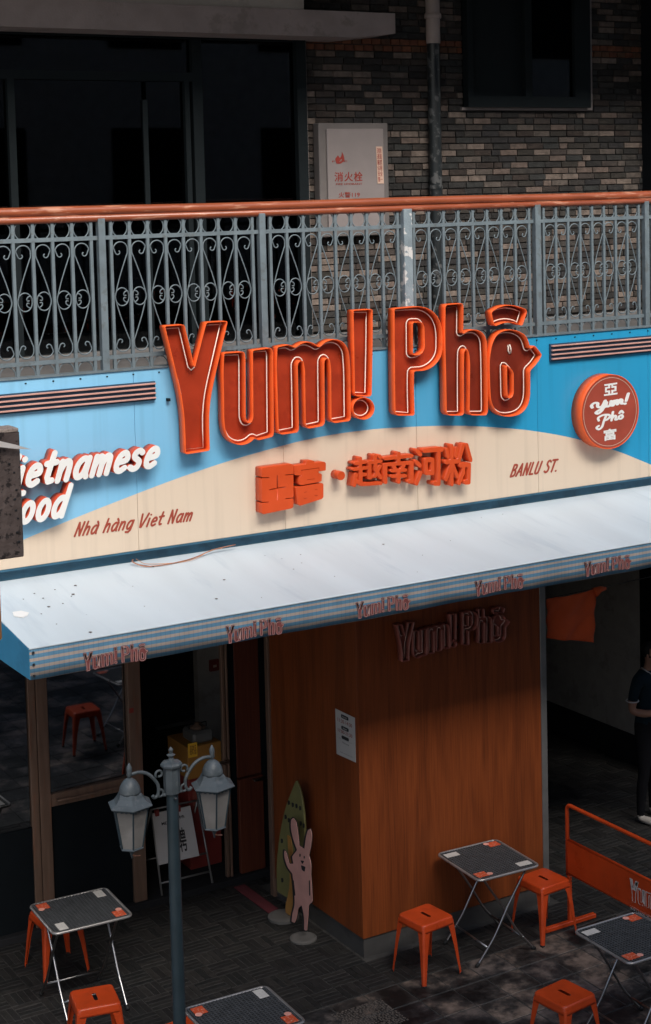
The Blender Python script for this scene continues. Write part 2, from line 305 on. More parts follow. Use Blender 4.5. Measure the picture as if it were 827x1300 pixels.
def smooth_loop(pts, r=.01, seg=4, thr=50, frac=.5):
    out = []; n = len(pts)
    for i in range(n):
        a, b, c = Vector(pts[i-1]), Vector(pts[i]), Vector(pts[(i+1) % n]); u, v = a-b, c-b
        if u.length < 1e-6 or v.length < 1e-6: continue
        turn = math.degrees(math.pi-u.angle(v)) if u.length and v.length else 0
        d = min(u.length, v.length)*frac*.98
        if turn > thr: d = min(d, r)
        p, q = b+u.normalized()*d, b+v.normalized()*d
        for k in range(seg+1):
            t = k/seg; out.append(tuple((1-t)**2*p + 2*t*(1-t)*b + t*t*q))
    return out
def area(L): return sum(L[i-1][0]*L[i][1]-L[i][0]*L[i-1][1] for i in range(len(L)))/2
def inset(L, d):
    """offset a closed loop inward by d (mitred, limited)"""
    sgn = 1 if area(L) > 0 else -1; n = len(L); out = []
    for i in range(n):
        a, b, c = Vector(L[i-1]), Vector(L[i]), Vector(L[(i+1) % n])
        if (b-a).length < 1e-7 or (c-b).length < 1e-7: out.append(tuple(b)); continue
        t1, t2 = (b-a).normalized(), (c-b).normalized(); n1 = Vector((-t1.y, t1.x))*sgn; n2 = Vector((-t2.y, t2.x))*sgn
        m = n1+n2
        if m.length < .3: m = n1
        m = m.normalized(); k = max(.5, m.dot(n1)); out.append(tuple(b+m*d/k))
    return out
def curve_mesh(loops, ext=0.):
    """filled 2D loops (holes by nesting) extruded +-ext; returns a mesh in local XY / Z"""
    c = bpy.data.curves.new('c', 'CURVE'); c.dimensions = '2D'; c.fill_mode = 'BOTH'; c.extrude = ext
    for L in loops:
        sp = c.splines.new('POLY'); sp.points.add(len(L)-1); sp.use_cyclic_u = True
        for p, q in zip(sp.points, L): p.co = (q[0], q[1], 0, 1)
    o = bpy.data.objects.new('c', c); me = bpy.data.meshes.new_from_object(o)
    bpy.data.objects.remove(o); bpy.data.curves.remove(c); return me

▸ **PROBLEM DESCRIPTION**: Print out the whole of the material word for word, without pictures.

▸ **REPLY TO THE TASK**:
The Blender Python script for this scene continues. Write part 2, from line 305 on. More parts follow. Use Blender 4.5. Measure the picture as if it were 827x1300 pixels.
def smooth_loop(pts, r=.01, seg=4, thr=50, frac=.5):
    out = []; n = len(pts)
    for i in range(n):
        a, b, c = Vector(pts[i-1]), Vector(pts[i]), Vector(pts[(i+1) % n]); u, v = a-b, c-b
        if u.length < 1e-6 or v.length < 1e-6: continue
        turn = math.degrees(math.pi-u.angle(v)) if u.length and v.length else 0
        d = min(u.length, v.length)*frac*.98
        if turn > thr: d = min(d, r)
        p, q = b+u.normalized()*d, b+v.normalized()*d
        for k in range(seg+1):
            t = k/seg; out.append(tuple((1-t)**2*p + 2*t*(1-t)*b + t*t*q))
    return out
def area(L): return sum(L[i-1][0]*L[i][1]-L[i][0]*L[i-1][1] for i in range(len(L)))/2
def inset(L, d):
    """offset a closed loop inward by d (mitred, limited)"""
    sgn = 1 if area(L) > 0 else -1; n = len(L); out = []
    for i in range(n):
        a, b, c = Vector(L[i-1]), Vector(L[i]), Vector(L[(i+1) % n])
        if (b-a).length < 1e-7 or (c-b).length < 1e-7: out.append(tuple(b)); continue
        t1, t2 = (b-a).normalized(), (c-b).normalized(); n1 = Vector((-t1.y, t1.x))*sgn; n2 = Vector((-t2.y, t2.x))*sgn
        m = n1+n2
        if m.length < .3: m = n1
        m = m.normalized(); k = max(.5, m.dot(n1)); out.append(tuple(b+m*d/k))
    return out
def curve_mesh(loops, ext=0.):
    """filled 2D loops (holes by nesting) extruded +-ext; returns a mesh in local XY / Z"""
    c = bpy.data.curves.new('c', 'CURVE'); c.dimensions = '2D'; c.fill_mode = 'BOTH'; c.extrude = ext
    for L in loops:
        sp = c.splines.new('POLY'); sp.points.add(len(L)-1); sp.use_cyclic_u = True
        for p, q in zip(sp.points, L): p.co = (q[0], q[1], 0, 1)
    o = bpy.data.objects.new('c', c); me = bpy.data.meshes.new_from_object(o)
    bpy.data.objects.remove(o); bpy.data.curves.remove(c); return me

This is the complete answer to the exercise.